HERHANGİ BİR İDARÎ YAPISI OLMAYAN TÜRK TOPLULUKLARININ
YAŞADIĞI BÖLGELER
Balkanlar ve Avrupa Türkleri, Arnavutluk’taki Türkler, Batı Trakya Türkleri, Bulgaristan Türkleri, Finlandiya Türkleri, Karaim Türkleri, Kosova Türkleri, Bosna’daki Türkler, Sancak Türkleri, Makedonya’daki Türkler, Romanya’daki Türkler, Afganistan, Suriye, Irak ve Türkmensahra Türkmenleri, Ahıska Türkleri, Yugurlar İran’da ve İran Azerbaycan’ında yaşayan Türkler, Rusya’nın ve Çin Halk Cumhuriyeti’nin değişik bölgelerinde yaşayan Türkler, Kosova ve Arnavutluk’ta yaşayan Türkler, İşçi olarak gittikleri ülkenin vatandaşlığına geçen ve oralarda yerleşen Avrupa Türkleri.
TÜRKÇE BİLMEYEN TÜRKLER:
Türk dünyasında Türkçe konuşmayan Türkler de vardır. Bunlardan en önemlileri şöylece belirlenebilir:
Hindistan ve Pakistan’ da yaşayan Mevatiler Hint/Racastan dilini konuşurlar. Hindu dinine inanırlar. Orta Asya Türk kökenlidirler. Sayıları 5.000.000 kadardır.
Afganistan’ da yaşayan Gılzailer Paştu (Afgan) dili konuşan kabilelerin en büyüğüdür. 10. asırda bu ülkeye göç eden Kalaç Türklerinin soyundan gelirler. Sayıları Afganistan’ da 9.000.000, Pakistan’ da 2- 4.000.000 kadardır.
Romanya ve Macaristan’ da yaşayan Székely (Seykey) ve Csángó (Çango) halkları da 13. asırda bu ülkeye yerleşen Kuman Türkleri’nin soyundan gelirler. Macarca konuşurlar. Székely gurubun sayısı 945.000, Csángó gurubunun 60- 70.000 kadardır. Macaristan’ da bunlar dışında kendisinin Kuman soyundan geldiğini bilen başka Macarlar’ da vardır.

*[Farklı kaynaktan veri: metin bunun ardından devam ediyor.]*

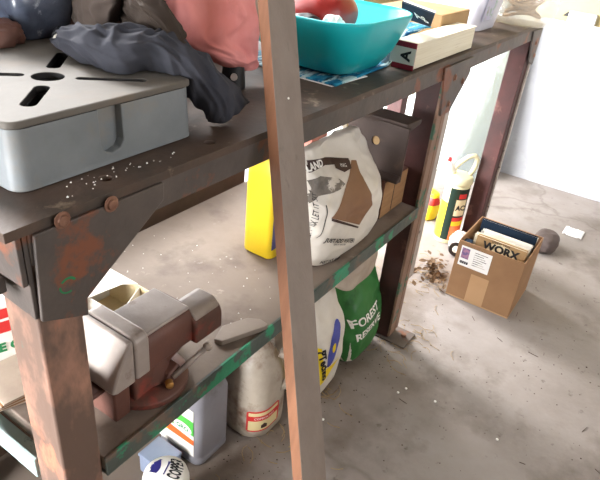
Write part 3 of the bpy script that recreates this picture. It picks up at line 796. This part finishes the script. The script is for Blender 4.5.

Kuzeydoğu Kafkasya’daki Dağıstan’ da yaşayan Avarlar aynı adı taşıyan Türk boyundan inerler. Bugün konuştukları dil bir Kafkas dilidir. Sayıları 2002′ de 758.000 idi.
TÜRK BİRLİĞİ:
Türkiye Cumhuriyeti’nin Kurucusu Mustafa Kemal Atatürk; ‘Bizim kimsenin toprağında gözümüz yoktur. Başkalarının da bizim topraklarımızda gözünün olmasına tahammül edemeyiz.’ Demişti. Her ne kadar, bizim başkalarının topraklarında gözümüzün olmayışı, başkalarının bizim topraklarımız üzerinde gözünün olmasını engellemiyorsa da, slogan o dönem için uygun bir söylemdi. Bu gün başkalarının toprağında gözümüz yok ise de o topraklarda yaşayan soydaşlarımız, kandaşlarımız ve ırkdaşlarımızla kültürel alanda ilgimiz, bağlarımız vardır.
Türk yurtlarındaki esir Türklerin bağımsızlığına kavuşması, hiç değilse bulundukları bölgede temel insan haklarına ve hürriyetlerine sâhip olarak yaşaması ülküsü, dünya barışını tehdit eden bir düşünce sistemi değildir. Aksine, dünya barışını sağlayacak yegâne ülküdür.
Türk dünyası, Türkiye’nin liderliğini kabule hazırdır. Bizim de liderliğe hazırlanmamız gerekmektedir. Liderliğe hazırlanmanın ilk adımı, Türk dünyasını tanımaktan geçer.
Atatürk; ‘Türk birliğini görüyor ve birliğin gerçekleşeceğine inanıyorum.’ diyordu.